While champagne sales generally may go back to 1990 levels – when shipments were at 232.4m bottles as the market headed into a slump for five years following the oil crisis, before restarting a long and steady period of growth in the mid-1990s – “at Pol Roger we’re only going back a few years, to the level in 2018,” d’Harcourt added. “We are befitting from the decision not to grow too much or too rapidly over the past few years and we are very happy about that today.”

The July and August figures for worldwide Champagne shipments continue to show a very slight improvement on the poor results in April and May 2020, as the sales decline softened in some markets with the summer easing of restrictions. While the monthly figure for July was down 11.8% on July 2019 in France, in August domestic shipments rose 15.3%. In the first 8 months of 2020 shipments to France are down 21% and while the decline is slowing – it was -25.8% January-July and -29.2% in the first six  months – this already represents a loss of some 14.5m bottles. And champagne sales are heavily weighted towards the final quarter of the year.

France still accounts for around 49% of shipments by volume, if rather less by value, although its share of the overall market has been declining steadily since 2010. The Champenois will be more concerned about the drop in exports, with those shipped within the wider European market down 27.8% in the first eight months of 2020, a loss of 10.5m bottles and shipments to further flung destinations, the USA, Japan and Australia being the three most significant, dropping 28.3% January to August, a further loss of just over 14m bottles.
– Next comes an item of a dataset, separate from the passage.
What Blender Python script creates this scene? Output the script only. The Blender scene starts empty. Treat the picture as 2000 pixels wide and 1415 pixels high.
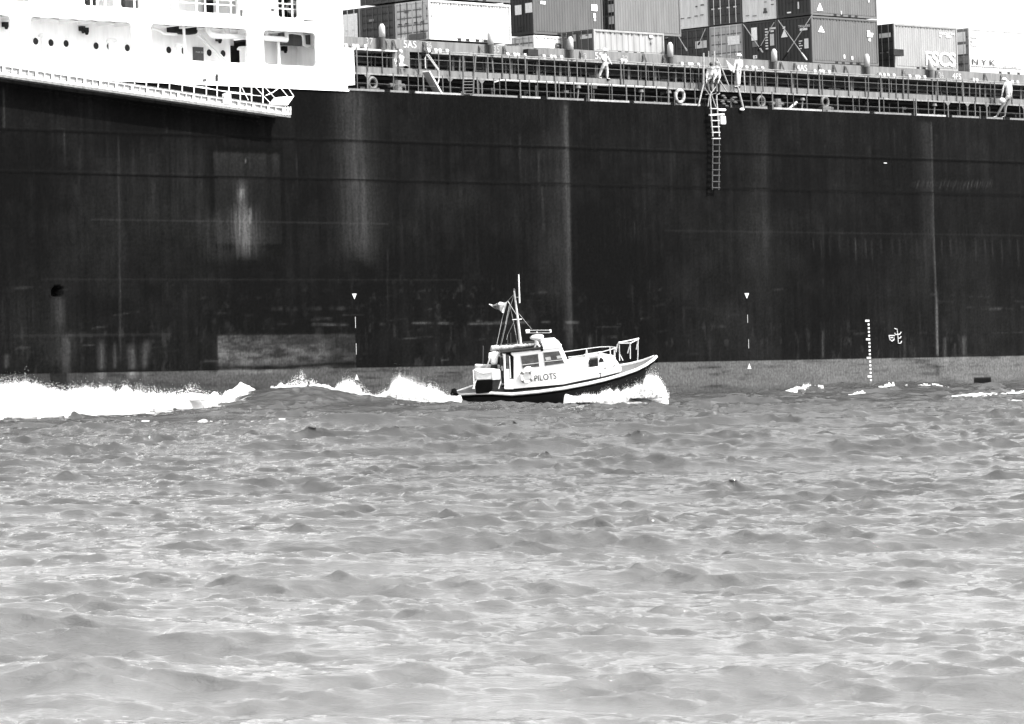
import bpy, bmesh, math, random
import numpy as np
from mathutils import Vector, Matrix
R = math.radians
random.seed(7); rng = np.random.default_rng(11)
sc = bpy.context.scene
col = sc.collection

# ------------------------------------------------------------------ camera
F = 8640.0; HOR = 562.0; CAMH = 5.5
PITCH = math.atan((707.5-HOR)/F)
cd = bpy.data.cameras.new('camera'); cam = bpy.data.objects.new('camera', cd); col.objects.link(cam)
cam.location = (0, 0, CAMH); cam.rotation_euler = (math.pi/2-PITCH, 0, 0)
cd.sensor_width = 36; cd.lens = F/2000*36; cd.clip_start = 1; cd.clip_end = 20000
cd.dof.use_dof = True; cd.dof.focus_distance = 218; cd.dof.aperture_fstop = 14.0
sc.camera = cam

# ------------------------------------------------------------------ frames
TH = R(46); PHI = 0.044
Xl = Vector((math.cos(TH), math.sin(TH), 0))
Yl = Vector((-math.sin(TH)*math.cos(PHI), math.cos(TH)*math.cos(PHI), -math.sin(PHI)))
Zl = Xl.cross(Yl)
MS = Matrix(((Xl.x,Yl.x,Zl.x,0),(Xl.y,Yl.y,Zl.y,227),(Xl.z,Yl.z,Zl.z,0),(0,0,0,1)))
MSi = MS.inverted()
C0 = Vector((0,0,CAMH))
def ray(u, v):
    a, b = (u-1000)/F, -(v-707.5)/F
    c, s = math.cos(PITCH), math.sin(PITCH)
    return Vector((a, c+b*s, -s+b*c))
def hit(Mi, u, v, axis, val):
    o = Mi @ C0; d = Mi.to_3x3() @ ray(u, v)
    t = (val-o[axis])/d[axis]
    return o+d*t
def P(u, v, y=0.0): return hit(MSi, u, v, 1, y)       # point on the ship plane y (ship coordinates)
def Q(u, v, x): return hit(MSi, u, v, 0, x)           # point on the ship plane x
def W(u, v, d):                                        # world point at distance d
    r = ray(u, v); t = d/r.y
    return C0+r*t
def GW(u, v, z=0.0):
    r = ray(u, v); t = (z-CAMH)/r.z
    return C0+r*t

# ------------------------------------------------------------------ light
S = (Xl*0.36+(-Yl)*0.86+Vector((0,0,1.05))).normalized()
EL = math.asin(S.z); AZ = math.atan2(S.x, S.y)
sd = bpy.data.lights.new('sun', 'SUN'); sun = bpy.data.objects.new('sun', sd); col.objects.link(sun)
sd.energy = 2.2; sd.angle = R(1.2); sd.color = (1.0, 0.985, 0.96)
sun.rotation_euler = S.to_track_quat('Z', 'Y').to_euler(); sun.location = (0,0,60)
w = bpy.data.worlds.new('World'); sc.world = w; w.use_nodes = True
nt = w.node_tree; nt.nodes.clear()
sky = nt.nodes.new('ShaderNodeTexSky'); sky.sky_type = 'NISHITA'; sky.sun_disc = False
sky.sun_elevation = EL; sky.sun_rotation = AZ; sky.dust_density = 3.0; sky.air_density = 1.3; sky.ozone_density = 1.0
bw = nt.nodes.new('ShaderNodeRGBToBW'); bg = nt.nodes.new('ShaderNodeBackground'); wo = nt.nodes.new('ShaderNodeOutputWorld')
nt.links.new(sky.outputs[0], bw.inputs[0]); nt.links.new(bw.outputs[0], bg.inputs[0]); nt.links.new(bg.outputs[0], wo.inputs[0])
bg.inputs[1].default_value = 0.15
sc.view_settings.view_transform = 'Standard'; sc.view_settings.look = 'None'
sc.view_settings.gamma = 1; sc.view_settings.exposure = 1.95
try: sc.cycles.max_bounces = 12; sc.cycles.diffuse_bounces = 8; sc.cycles.transmission_bounces = 8; sc.cycles.use_denoising = True
except Exception: pass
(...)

At the moment the MAT figure in the 12 months to the end of August records a drop of 40.54m bottles but in fact the market is down 39.02m bottles in the first eight months of 2020, and the last four months of the year typically accounts for around half the annual shipments. So, if the market doesn’t decline beyond 1990 levels, there will be some relief in Champagne.
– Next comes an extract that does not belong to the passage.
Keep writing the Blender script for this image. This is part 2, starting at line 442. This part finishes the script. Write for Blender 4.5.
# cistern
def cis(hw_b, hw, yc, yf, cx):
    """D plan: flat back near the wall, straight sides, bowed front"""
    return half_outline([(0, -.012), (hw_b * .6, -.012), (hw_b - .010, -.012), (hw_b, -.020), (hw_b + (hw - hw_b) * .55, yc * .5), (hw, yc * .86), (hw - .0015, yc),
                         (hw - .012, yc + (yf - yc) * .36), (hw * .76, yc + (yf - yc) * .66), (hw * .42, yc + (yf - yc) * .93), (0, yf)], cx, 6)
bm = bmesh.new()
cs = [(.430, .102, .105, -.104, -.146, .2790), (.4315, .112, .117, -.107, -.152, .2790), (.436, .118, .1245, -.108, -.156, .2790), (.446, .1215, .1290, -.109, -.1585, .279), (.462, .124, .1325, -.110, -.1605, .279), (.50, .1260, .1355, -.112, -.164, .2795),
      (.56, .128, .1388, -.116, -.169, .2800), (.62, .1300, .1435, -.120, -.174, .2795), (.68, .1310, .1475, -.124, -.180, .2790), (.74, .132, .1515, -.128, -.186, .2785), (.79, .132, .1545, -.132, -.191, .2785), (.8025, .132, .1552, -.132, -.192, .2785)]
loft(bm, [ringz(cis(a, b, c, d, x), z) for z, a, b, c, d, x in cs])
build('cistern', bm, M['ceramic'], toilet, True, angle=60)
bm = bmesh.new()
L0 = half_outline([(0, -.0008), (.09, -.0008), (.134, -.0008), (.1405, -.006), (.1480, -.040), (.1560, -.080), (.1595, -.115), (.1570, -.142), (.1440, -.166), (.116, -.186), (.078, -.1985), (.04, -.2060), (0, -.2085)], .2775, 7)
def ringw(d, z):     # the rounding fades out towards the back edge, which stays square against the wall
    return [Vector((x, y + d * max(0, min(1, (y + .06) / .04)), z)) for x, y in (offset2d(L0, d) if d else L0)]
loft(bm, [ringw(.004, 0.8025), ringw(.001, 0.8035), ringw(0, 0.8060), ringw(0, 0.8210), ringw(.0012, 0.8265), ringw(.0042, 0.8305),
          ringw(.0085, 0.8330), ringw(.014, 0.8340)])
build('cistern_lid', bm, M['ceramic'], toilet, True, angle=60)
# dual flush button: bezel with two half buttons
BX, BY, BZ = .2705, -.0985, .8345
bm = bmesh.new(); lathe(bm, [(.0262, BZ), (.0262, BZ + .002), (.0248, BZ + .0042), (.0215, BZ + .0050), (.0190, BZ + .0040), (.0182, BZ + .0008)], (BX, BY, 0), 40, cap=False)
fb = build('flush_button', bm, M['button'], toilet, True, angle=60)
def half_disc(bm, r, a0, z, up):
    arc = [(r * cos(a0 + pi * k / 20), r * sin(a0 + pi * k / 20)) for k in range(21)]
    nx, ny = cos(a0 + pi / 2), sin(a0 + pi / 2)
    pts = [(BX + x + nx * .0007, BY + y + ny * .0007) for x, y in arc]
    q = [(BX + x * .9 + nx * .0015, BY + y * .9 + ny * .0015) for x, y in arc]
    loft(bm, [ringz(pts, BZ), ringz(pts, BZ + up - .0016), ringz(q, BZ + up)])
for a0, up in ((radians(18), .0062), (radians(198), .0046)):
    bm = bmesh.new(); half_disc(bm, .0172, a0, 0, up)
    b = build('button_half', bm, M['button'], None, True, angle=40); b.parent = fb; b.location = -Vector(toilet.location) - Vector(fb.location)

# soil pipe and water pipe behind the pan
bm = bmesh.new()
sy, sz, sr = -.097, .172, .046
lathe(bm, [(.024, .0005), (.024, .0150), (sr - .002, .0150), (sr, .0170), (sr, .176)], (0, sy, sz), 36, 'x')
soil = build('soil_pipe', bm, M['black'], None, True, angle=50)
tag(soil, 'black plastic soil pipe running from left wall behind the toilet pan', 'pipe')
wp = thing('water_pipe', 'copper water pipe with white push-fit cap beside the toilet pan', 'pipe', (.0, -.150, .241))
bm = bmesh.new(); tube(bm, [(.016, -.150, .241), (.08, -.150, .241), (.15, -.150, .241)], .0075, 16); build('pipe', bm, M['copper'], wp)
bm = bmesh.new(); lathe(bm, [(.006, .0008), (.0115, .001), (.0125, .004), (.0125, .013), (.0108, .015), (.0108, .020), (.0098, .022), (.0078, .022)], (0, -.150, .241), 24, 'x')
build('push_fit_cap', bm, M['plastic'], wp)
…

Early conversations with the major brands in the UK (a detailed report on this will follow soon on the site), suggests those who have kept faith in the UK consumers’ predilection for this singular French fizz will be vindicated, and Pol is of course among them. It remains their number one export market.

“We are very happy to have a strong presence and a strong team in the UK, most of our markets are quite solid,” says d’Harcourt. “The wines are on allocation, including in the UK. This year because of the decrease in sales in France, we can be more positive in response to requests [for more stock] from some of these smaller, solid markets.”